Liberté de revenir aussi, parfois, comme dans ces jours de la Toussaint dédiés à ceux qui sont partis. Comprendre à nouveau, autrement. Car ce parcours était déjà celui de mes parents, nés à l’étranger et ramenés en France manu militari à la fin de l’enfance. Ramenés pour des tas de raisons politiques, incompréhensibles pour des enfants de dix ans obligés de quitter leur nounou et leur école pour débarquer dans un pays où le soleil leur a paru si froid. Toute leur vie ils ont cherché des cabanes où trouver la liberté, témoigné et vécu leur œcuménisme et leur universalisme. Mais il reste impossible de savoir s’ils ont pu désactiver leurs bracelets.
« Encabanée » parle de la liberté trouvée dans un lieu clos qui pourrait sembler une prison, impossible à quitter tant la nature sauvage nous y renvoie vite. La nature sauvage ou la violence des hommes. C’est un paradoxe qui n’est pas nouveau : depuis toujours des femmes et des hommes font cette expérience. Les recluses, les ermites, les cloîtré.e.s, les sorcières. Certain.e.s y ont trouvé la liberté, d’autres la folie. Impossible à prévoir. Impossible à juger.
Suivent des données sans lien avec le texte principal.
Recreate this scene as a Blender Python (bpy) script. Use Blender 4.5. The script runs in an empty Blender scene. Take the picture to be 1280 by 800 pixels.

Mais je ne peux que vous recommander si vous le pouvez de vous isoler un soir devant un feu de bois, de tendre l’oreille aux cris des chouettes et aux rayons de lune, et de plonger dans « Encabanée » au risque de ne plus vouloir revenir en arrière.
EXTRAITS :
"Fini, les soupers de famille où l'on évite les sujets chauds, où les tabous brûlent la langue et l'autocensure coince comme une boule au fond de la gorge."
"Les pionnières errent seules dans la foule. Leur regard transcende l'espace. (...). Comment fait-on pour s'éviter l'usure, le cynisme, l'apathie quand le peuple plie et s'agenouille devant l'autorité, consentant comme un cornouiller qui ne capte plus de rêves ?" (Note : le cornouiller est un arbre du Québec que les autochtones peuvent fumer).
"... se taire devant un tel risque environnemental, c'est être complices de notre propre destruction."
" Que la société continue de consommer et de polluer, mais qu'elle reconnaisse au moins les conséquences de ses gestes, toutes les carcasses d'animaux englués de pétrole, victimes de son indifférence, qu'elle soit hantée par l'odeur de la mort don elle est complice."
"Enfin j'avais découvert le sens à ma vie de féministe rurale : me dévouer à la protection de la nature, corps et âme. Le Printemps fertile n'était pas bien loin."